----- RECORDED INFORMATION -----
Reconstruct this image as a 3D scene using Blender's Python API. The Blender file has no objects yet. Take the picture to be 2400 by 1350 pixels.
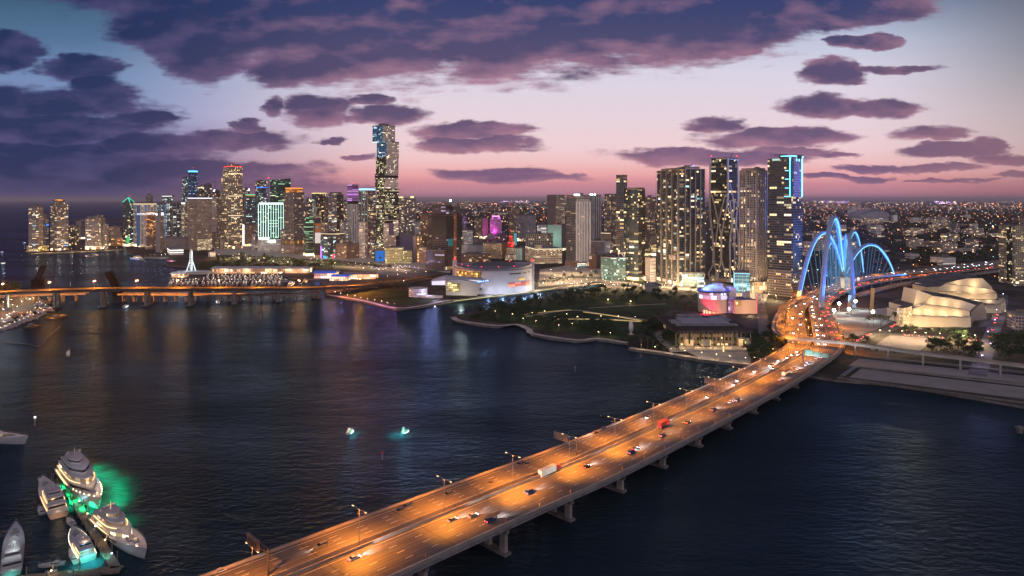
import bpy, bmesh, math, random
from mathutils import Vector
R = random.Random(7)
rad = math.radians
# ------------------------------------------------------------------ camera
F, H, HY, CX = 1600.0, 143.0, 468.0, 1200.0      # focal length and horizon of the 2400x1350 photograph, eye height in metres
scn = bpy.context.scene
COL = scn.collection
cd = bpy.data.cameras.new("camera"); cam = bpy.data.objects.new("camera", cd); COL.objects.link(cam)
cam.location = (0, 0, H); cam.rotation_euler = (rad(90), 0, 0)
cd.sensor_width = 36; cd.lens = 24; cd.shift_y = -(675 - HY) / 2400
cd.clip_start = 1; cd.clip_end = 400000
scn.camera = cam
scn.view_settings.view_transform = 'Standard'; scn.view_settings.look = 'None'
scn.view_settings.exposure = 0; scn.view_settings.gamma = 1
scn.cycles.max_bounces = 4; scn.cycles.diffuse_bounces = 2; scn.cycles.glossy_bounces = 3
scn.cycles.sample_clamp_indirect = 4; scn.cycles.sample_clamp_direct = 30
scn.cycles.use_denoising = True
scn.cycles.caustics_reflective = False; scn.cycles.caustics_refractive = False

def lin(c): return tuple((x / 255 / 12.92 if x <= 10 else ((x / 255 + .055) / 1.055) ** 2.4) for x in c)
def S(r, g, b): return lin((r, g, b)) + (1.0,)

class G:                                             # small node-graph writer
    def __init__(s, nt):
        s.nt = nt; nt.nodes.clear()
    def n(s, t, **k):
        o = s.nt.nodes.new(t)
        for a, v in k.items(): setattr(o, a, v)
        return o
    def to(s, v, sock):
        if v is None: return
        if isinstance(v, bpy.types.NodeSocket): s.nt.links.new(v, sock)
        else: sock.default_value = v
    def m(s, op, a, b=None, c=None, clamp=False):
        o = s.n('ShaderNodeMath', operation=op, use_clamp=clamp)
        for i, v in enumerate((a, b, c)): s.to(v, o.inputs[i])
        return o.outputs[0]
    def v(s, op, a, b=None, c=None, out=0):
        o = s.n('ShaderNodeVectorMath', operation=op)
        for i, x in enumerate((a, b, c)): s.to(x, o.inputs[i])
        return o.outputs[out]
    def mix(s, f, a, b):
        o = s.n('ShaderNodeMix', data_type='RGBA')
        s.to(f, o.inputs[0]); s.to(a, o.inputs[6]); s.to(b, o.inputs[7]); return o.outputs[2]
    def ramp(s, f, stops, interp='LINEAR'):
        o = s.n('ShaderNodeValToRGB'); r = o.color_ramp; r.interpolation = interp
        while len(r.elements) > 1: r.elements.remove(r.elements[-1])
        r.elements[0].position = stops[0][0]; r.elements[0].color = stops[0][1]
        for p, c in stops[1:]:
            e = r.elements.new(p); e.color = c
        s.to(f, o.inputs[0]); return o.outputs[0]
    def ss(s, x, a, b, lo=0.0, hi=1.0):
        o = s.n('ShaderNodeMapRange', interpolation_type='SMOOTHSTEP')
        s.to(x, o.inputs[0]); o.inputs[1].default_value = a; o.inputs[2].default_value = b
        o.inputs[3].default_value = lo; o.inputs[4].default_value = hi; return o.outputs[0]
    def noise(s, vec, scale, detail=4, rough=.55, out=0):
        o = s.n('ShaderNodeTexNoise'); s.to(vec, o.inputs['Vector'])
        o.inputs['Scale'].default_value = scale; o.inputs['Detail'].default_value = detail; o.inputs['Roughness'].default_value = rough
        return o.outputs[out]

# ------------------------------------------------------------------ dusk sky: afterglow gradient and cloud banks, by direction
W = bpy.data.worlds.new("World"); scn.world = W; W.use_nodes = True
g = G(W.node_tree)
dirv = g.n('ShaderNodeTexCoord').outputs['Generated']
sx = g.n('ShaderNodeSeparateXYZ'); g.to(dirv, sx.inputs[0])
ya = g.m('MAXIMUM', g.m('ABSOLUTE', sx.outputs[1]), .03)
u = g.m('DIVIDE', sx.outputs[0], ya); v = g.m('DIVIDE', sx.outputs[2], ya)     # tangents of azimuth and elevation
def stops(l): return [(max(0, min(1, (HY - y) / F / .6)), S(*c)) for y, c in l]
t = g.m('DIVIDE', g.m('MAXIMUM', v, 0.0), .6, clamp=True)
mid = g.ramp(t, stops([(468, (186, 126, 150)), (455, (202, 140, 160)), (432, (218, 146, 156)), (410, (244, 172, 172)), (378, (247, 200, 201)), (345, (244, 212, 216)), (250, (230, 214, 226)), (170, (220, 214, 230)), (90, (192, 199, 222)), (0, (128, 147, 180)), (-200, (66, 92, 146)), (-490, (34, 52, 100))]))
lef = g.ramp(t, stops([(468, (46, 56, 104)), (420, (58, 68, 122)), (350, (90, 98, 154)), (270, (136, 150, 196)), (180, (116, 142, 184)), (90, (84, 116, 152)), (0, (64, 96, 126)), (-200, (34, 56, 92)), (-490, (20, 32, 70))]))
rig = g.ramp(t, stops([(468, (150, 98, 114)), (445, (176, 114, 124)), (400, (206, 156, 158)), (330, (198, 174, 176)), (250, (180, 168, 172)), (170, (150, 146, 154)), (90, (126, 128, 140)), (0, (112, 114, 128)), (-200, (50, 66, 96)), (-490, (28, 40, 80))]))
px = g.m('MULTIPLY_ADD', u, F, CX); py = g.m('MULTIPLY_ADD', v, -F, HY)
wl = g.ss(px, 180, 1000, 1, 0); wr = g.ss(px, 1950, 2560)
base = g.mix(wr, g.mix(wl, mid, lef), rig)
cv = g.n('ShaderNodeCombineXYZ'); g.to(px, cv.inputs[0]); g.to(py, cv.inputs[1]); pv = cv.outputs[0]
nv = g.v('MULTIPLY', pv, (.55, 1.35, 1))
w1 = g.noise(nv, .012, 3, .55, out=1)
w2 = g.noise(nv, .05, 3, .6, out=1)
wv = g.v('ADD', g.v('ADD', pv, g.v('MULTIPLY', g.v('SUBTRACT', w1, (.5, .5, .5)), (110, 44, 0))), g.v('MULTIPLY', g.v('SUBTRACT', w2, (.5, .5, .5)), (46, 15, 0)))
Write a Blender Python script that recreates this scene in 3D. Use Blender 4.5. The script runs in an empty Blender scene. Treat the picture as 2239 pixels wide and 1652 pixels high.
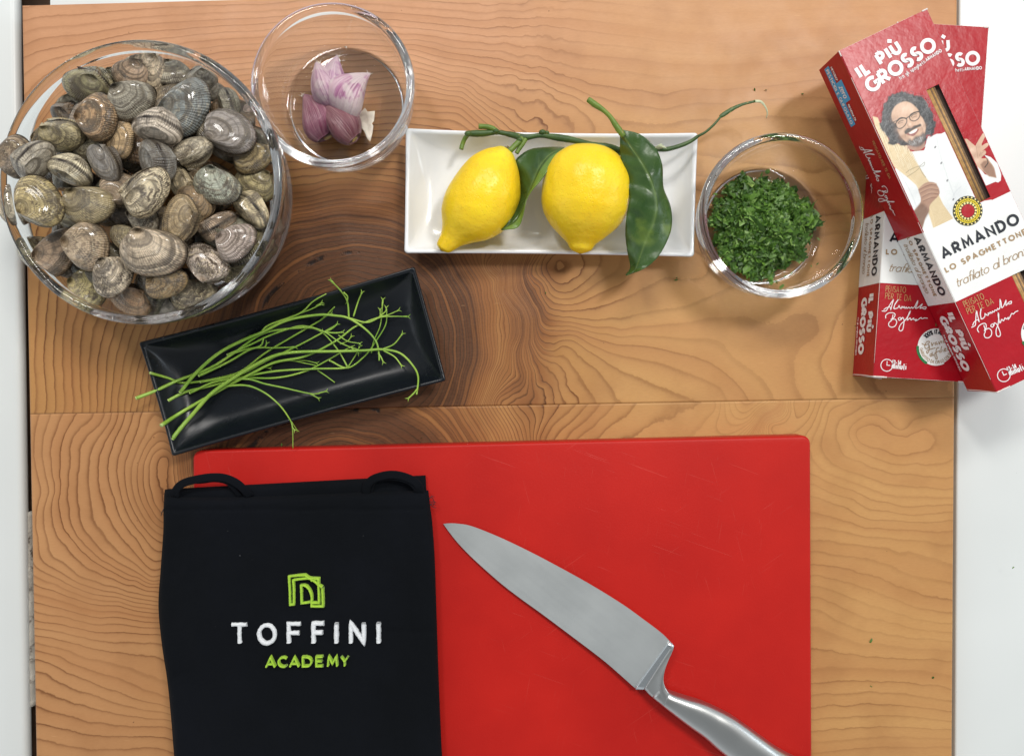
-----
# TO DO
Return the material line for line, from its beginning to the line that contains "def S(r, g, b): return", with the pictures left out.

# REPLY
Reconstruct this image as a 3D scene using Blender's Python API. The Blender file has no objects yet. Take the picture to be 2400 by 1350 pixels.
import bpy, bmesh, math, random
from mathutils import Vector
R = random.Random(7)
rad = math.radians
# ------------------------------------------------------------------ camera
F, H, HY, CX = 1600.0, 143.0, 468.0, 1200.0      # focal length and horizon of the 2400x1350 photograph, eye height in metres
scn = bpy.context.scene
COL = scn.collection
cd = bpy.data.cameras.new("camera"); cam = bpy.data.objects.new("camera", cd); COL.objects.link(cam)
cam.location = (0, 0, H); cam.rotation_euler = (rad(90), 0, 0)
cd.sensor_width = 36; cd.lens = 24; cd.shift_y = -(675 - HY) / 2400
cd.clip_start = 1; cd.clip_end = 400000
scn.camera = cam
scn.view_settings.view_transform = 'Standard'; scn.view_settings.look = 'None'
scn.view_settings.exposure = 0; scn.view_settings.gamma = 1
scn.cycles.max_bounces = 4; scn.cycles.diffuse_bounces = 2; scn.cycles.glossy_bounces = 3
scn.cycles.sample_clamp_indirect = 4; scn.cycles.sample_clamp_direct = 30
scn.cycles.use_denoising = True
scn.cycles.caustics_reflective = False; scn.cycles.caustics_refractive = False

def lin(c): return tuple((x / 255 / 12.92 if x <= 10 else ((x / 255 + .055) / 1.055) ** 2.4) for x in c)
def S(r, g, b): return lin((r, g, b)) + (1.0,)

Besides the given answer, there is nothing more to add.